== Short problem ==
Return the material exactly, first line through the line containing "from mathutils import", and nothing more. Pictures stay out.

[start of Provided data]

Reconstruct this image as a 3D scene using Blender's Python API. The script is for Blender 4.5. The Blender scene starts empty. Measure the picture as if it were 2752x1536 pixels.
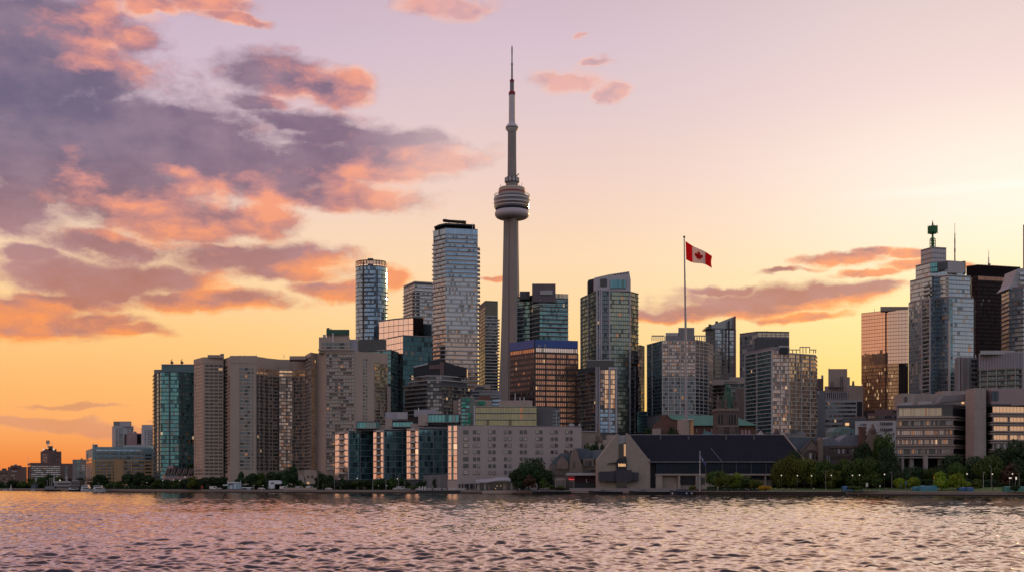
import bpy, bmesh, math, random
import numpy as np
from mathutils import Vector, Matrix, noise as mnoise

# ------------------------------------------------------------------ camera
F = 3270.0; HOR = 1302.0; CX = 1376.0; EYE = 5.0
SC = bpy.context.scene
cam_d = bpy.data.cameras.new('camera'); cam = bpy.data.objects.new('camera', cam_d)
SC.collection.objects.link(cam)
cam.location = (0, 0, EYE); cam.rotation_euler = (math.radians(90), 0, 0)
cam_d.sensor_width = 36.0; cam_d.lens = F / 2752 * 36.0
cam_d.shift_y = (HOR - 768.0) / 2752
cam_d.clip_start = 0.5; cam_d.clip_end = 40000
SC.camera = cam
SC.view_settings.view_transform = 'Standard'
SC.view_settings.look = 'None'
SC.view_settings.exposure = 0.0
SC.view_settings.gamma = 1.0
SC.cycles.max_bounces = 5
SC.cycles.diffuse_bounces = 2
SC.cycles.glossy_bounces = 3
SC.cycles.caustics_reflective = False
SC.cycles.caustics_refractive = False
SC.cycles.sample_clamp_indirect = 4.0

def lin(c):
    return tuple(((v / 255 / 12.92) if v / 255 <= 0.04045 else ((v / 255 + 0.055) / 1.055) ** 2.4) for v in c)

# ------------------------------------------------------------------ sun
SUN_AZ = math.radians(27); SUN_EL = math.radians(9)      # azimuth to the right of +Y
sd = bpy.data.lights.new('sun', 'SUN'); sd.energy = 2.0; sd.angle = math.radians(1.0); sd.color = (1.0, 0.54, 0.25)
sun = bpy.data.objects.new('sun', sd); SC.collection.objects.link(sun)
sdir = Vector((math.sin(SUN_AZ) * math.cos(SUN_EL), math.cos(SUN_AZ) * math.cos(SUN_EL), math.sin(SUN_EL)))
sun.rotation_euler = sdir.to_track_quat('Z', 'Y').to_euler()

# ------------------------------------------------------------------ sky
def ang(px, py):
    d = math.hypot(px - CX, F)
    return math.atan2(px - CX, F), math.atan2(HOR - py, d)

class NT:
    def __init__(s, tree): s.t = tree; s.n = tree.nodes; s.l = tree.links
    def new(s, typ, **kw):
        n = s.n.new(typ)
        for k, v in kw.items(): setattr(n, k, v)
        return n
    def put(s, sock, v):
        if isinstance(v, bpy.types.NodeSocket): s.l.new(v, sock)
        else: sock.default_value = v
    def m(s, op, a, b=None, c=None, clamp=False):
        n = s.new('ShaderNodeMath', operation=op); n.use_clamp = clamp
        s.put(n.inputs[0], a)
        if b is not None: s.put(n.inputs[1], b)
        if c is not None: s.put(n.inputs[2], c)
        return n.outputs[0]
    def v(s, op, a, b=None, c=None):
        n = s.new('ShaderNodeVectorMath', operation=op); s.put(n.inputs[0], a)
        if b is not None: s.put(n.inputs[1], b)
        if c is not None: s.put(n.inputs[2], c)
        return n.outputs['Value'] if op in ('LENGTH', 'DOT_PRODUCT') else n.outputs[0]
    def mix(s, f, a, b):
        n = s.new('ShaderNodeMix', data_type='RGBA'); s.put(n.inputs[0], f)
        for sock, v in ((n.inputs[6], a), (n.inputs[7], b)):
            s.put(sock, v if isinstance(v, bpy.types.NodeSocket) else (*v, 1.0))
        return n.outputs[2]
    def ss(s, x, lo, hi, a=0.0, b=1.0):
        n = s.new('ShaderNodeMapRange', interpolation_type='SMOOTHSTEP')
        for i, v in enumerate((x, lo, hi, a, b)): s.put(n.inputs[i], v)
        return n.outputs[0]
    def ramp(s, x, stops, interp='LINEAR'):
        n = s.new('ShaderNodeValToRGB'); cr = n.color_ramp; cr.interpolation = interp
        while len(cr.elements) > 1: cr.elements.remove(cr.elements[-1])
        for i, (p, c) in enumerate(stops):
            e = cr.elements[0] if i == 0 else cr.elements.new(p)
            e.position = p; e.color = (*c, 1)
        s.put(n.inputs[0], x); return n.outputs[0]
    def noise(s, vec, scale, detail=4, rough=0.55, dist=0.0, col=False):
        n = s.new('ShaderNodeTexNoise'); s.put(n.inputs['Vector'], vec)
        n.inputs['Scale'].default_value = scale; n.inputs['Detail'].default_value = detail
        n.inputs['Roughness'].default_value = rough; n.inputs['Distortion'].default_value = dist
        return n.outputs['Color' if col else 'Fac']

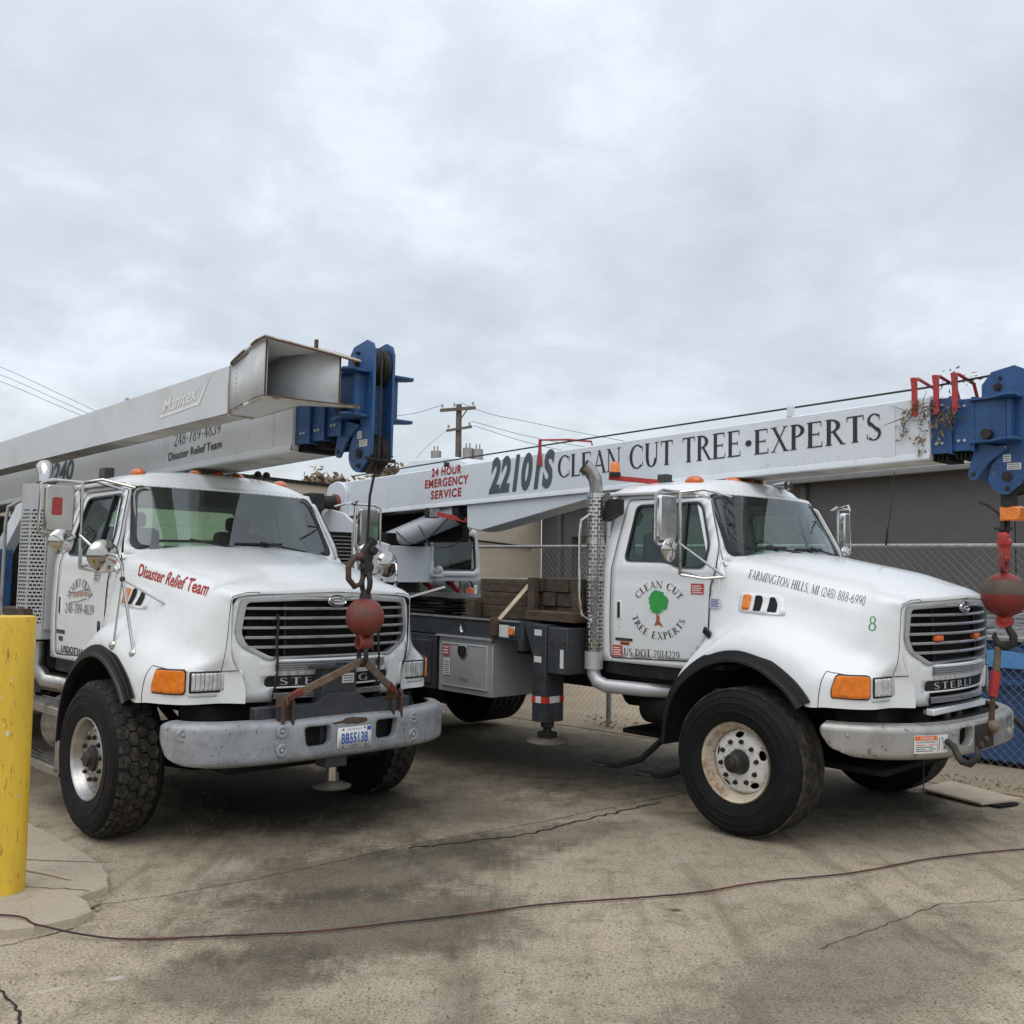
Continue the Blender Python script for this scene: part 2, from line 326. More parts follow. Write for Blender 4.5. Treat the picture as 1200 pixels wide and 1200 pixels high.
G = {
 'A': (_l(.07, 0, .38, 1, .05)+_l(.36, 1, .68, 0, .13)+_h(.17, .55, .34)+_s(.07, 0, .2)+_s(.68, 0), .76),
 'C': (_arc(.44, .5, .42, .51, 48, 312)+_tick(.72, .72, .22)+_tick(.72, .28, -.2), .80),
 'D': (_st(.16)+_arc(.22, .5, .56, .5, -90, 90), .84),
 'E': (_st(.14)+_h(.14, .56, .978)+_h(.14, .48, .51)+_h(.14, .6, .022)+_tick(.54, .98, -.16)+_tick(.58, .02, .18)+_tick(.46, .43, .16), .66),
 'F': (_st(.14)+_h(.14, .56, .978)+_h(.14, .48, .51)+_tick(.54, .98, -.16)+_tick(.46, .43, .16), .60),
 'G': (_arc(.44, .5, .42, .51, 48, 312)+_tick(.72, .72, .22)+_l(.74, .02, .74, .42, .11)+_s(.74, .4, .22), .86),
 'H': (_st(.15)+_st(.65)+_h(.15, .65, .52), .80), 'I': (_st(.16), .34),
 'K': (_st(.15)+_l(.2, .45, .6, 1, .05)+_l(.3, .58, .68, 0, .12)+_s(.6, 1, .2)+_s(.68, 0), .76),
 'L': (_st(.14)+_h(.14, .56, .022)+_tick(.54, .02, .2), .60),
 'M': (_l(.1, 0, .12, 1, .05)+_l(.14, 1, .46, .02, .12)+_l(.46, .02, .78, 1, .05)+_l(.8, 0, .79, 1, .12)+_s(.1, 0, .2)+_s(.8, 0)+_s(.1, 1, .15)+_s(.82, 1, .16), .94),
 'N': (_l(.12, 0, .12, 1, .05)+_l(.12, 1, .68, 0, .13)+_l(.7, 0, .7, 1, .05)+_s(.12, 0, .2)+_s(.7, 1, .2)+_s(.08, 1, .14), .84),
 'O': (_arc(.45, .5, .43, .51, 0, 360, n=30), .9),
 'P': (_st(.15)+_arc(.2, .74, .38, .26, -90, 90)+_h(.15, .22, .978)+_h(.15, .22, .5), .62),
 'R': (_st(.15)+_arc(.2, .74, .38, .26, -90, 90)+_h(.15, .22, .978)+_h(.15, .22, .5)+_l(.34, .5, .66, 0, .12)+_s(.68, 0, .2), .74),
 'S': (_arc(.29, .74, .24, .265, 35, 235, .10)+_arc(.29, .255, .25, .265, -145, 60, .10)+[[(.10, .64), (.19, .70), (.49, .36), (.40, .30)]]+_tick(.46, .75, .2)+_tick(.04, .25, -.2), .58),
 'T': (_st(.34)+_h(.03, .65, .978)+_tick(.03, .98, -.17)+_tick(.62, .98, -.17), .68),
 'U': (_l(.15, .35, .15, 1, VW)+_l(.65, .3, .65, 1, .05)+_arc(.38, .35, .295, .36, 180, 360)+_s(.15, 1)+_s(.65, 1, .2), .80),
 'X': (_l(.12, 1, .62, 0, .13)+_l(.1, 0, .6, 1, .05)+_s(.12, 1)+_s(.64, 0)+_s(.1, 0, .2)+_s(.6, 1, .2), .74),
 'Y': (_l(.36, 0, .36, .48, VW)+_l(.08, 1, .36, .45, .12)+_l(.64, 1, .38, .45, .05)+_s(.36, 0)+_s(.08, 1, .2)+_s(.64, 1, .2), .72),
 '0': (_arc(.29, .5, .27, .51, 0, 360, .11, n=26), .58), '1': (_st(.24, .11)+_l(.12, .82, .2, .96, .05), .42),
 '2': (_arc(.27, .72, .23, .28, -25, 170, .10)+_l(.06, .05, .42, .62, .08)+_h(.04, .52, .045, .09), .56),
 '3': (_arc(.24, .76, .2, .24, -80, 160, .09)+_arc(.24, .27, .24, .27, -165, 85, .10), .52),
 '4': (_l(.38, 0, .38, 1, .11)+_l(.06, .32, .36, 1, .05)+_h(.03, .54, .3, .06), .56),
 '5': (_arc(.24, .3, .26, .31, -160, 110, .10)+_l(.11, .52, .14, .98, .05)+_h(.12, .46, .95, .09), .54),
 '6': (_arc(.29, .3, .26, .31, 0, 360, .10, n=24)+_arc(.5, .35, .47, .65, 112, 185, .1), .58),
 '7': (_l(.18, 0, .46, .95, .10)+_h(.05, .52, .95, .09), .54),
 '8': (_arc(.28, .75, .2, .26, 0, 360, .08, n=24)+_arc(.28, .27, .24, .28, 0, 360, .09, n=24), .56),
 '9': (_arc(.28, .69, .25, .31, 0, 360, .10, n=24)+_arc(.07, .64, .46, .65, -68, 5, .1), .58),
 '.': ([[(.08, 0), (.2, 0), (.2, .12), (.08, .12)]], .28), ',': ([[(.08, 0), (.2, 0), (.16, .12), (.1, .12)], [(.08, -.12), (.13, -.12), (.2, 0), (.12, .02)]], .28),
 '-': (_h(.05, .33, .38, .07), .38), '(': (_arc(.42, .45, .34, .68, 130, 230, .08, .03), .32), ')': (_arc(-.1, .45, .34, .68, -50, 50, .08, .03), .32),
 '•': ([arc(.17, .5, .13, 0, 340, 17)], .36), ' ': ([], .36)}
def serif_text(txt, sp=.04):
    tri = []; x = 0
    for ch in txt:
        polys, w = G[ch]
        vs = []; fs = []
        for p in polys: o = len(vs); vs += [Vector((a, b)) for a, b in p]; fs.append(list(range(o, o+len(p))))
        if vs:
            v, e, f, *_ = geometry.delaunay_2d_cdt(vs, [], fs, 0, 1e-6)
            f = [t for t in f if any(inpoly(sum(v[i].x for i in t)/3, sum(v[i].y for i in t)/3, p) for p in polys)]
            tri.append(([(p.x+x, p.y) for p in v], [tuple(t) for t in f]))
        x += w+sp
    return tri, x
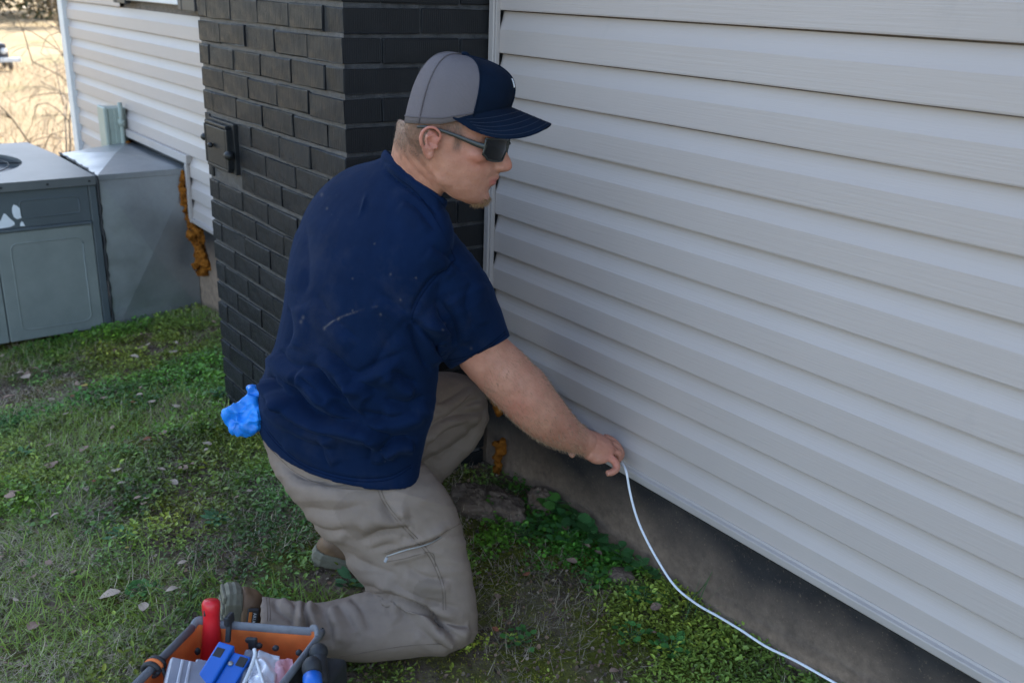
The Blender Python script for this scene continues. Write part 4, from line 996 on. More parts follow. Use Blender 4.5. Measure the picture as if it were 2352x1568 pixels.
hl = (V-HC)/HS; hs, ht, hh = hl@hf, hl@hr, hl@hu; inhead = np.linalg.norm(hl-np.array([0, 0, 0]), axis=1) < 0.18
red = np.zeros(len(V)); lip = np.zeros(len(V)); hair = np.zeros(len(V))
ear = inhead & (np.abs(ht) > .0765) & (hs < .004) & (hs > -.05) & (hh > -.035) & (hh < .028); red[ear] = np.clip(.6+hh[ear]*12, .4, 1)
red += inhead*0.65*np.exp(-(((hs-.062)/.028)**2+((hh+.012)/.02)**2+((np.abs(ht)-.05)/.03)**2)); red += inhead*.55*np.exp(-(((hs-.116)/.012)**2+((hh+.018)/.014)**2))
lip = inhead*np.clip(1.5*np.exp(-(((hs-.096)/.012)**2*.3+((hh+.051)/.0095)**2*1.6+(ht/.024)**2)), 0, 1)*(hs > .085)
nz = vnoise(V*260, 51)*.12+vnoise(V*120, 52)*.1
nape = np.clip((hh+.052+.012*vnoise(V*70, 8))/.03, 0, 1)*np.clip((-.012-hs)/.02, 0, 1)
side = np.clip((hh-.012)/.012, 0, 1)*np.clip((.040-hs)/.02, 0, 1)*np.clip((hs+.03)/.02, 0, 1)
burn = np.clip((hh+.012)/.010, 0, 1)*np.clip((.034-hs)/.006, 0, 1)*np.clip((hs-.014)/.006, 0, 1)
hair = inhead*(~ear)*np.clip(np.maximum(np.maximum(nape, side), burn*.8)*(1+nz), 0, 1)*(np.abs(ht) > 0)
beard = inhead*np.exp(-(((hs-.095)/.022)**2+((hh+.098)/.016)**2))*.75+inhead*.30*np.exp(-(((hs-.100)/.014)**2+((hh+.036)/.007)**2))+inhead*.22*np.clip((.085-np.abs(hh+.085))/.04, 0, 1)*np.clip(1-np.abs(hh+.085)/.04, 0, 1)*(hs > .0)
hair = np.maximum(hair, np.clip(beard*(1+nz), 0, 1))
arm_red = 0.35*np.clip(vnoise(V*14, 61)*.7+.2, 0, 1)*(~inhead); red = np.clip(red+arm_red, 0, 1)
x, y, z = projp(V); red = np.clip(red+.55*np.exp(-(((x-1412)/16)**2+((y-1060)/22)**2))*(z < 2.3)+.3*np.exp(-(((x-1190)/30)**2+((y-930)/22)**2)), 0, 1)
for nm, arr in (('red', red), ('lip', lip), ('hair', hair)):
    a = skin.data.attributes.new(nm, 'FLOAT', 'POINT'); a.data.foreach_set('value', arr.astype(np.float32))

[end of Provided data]

== Result of this task ==
Reconstruct this image as a 3D scene using Blender's Python API. The script is for Blender 4.5. The Blender scene starts empty. Measure the picture as if it were 2752x1536 pixels.
import bpy, bmesh, math, random
import numpy as np
from mathutils import Vector, Matrix, noise as mnoise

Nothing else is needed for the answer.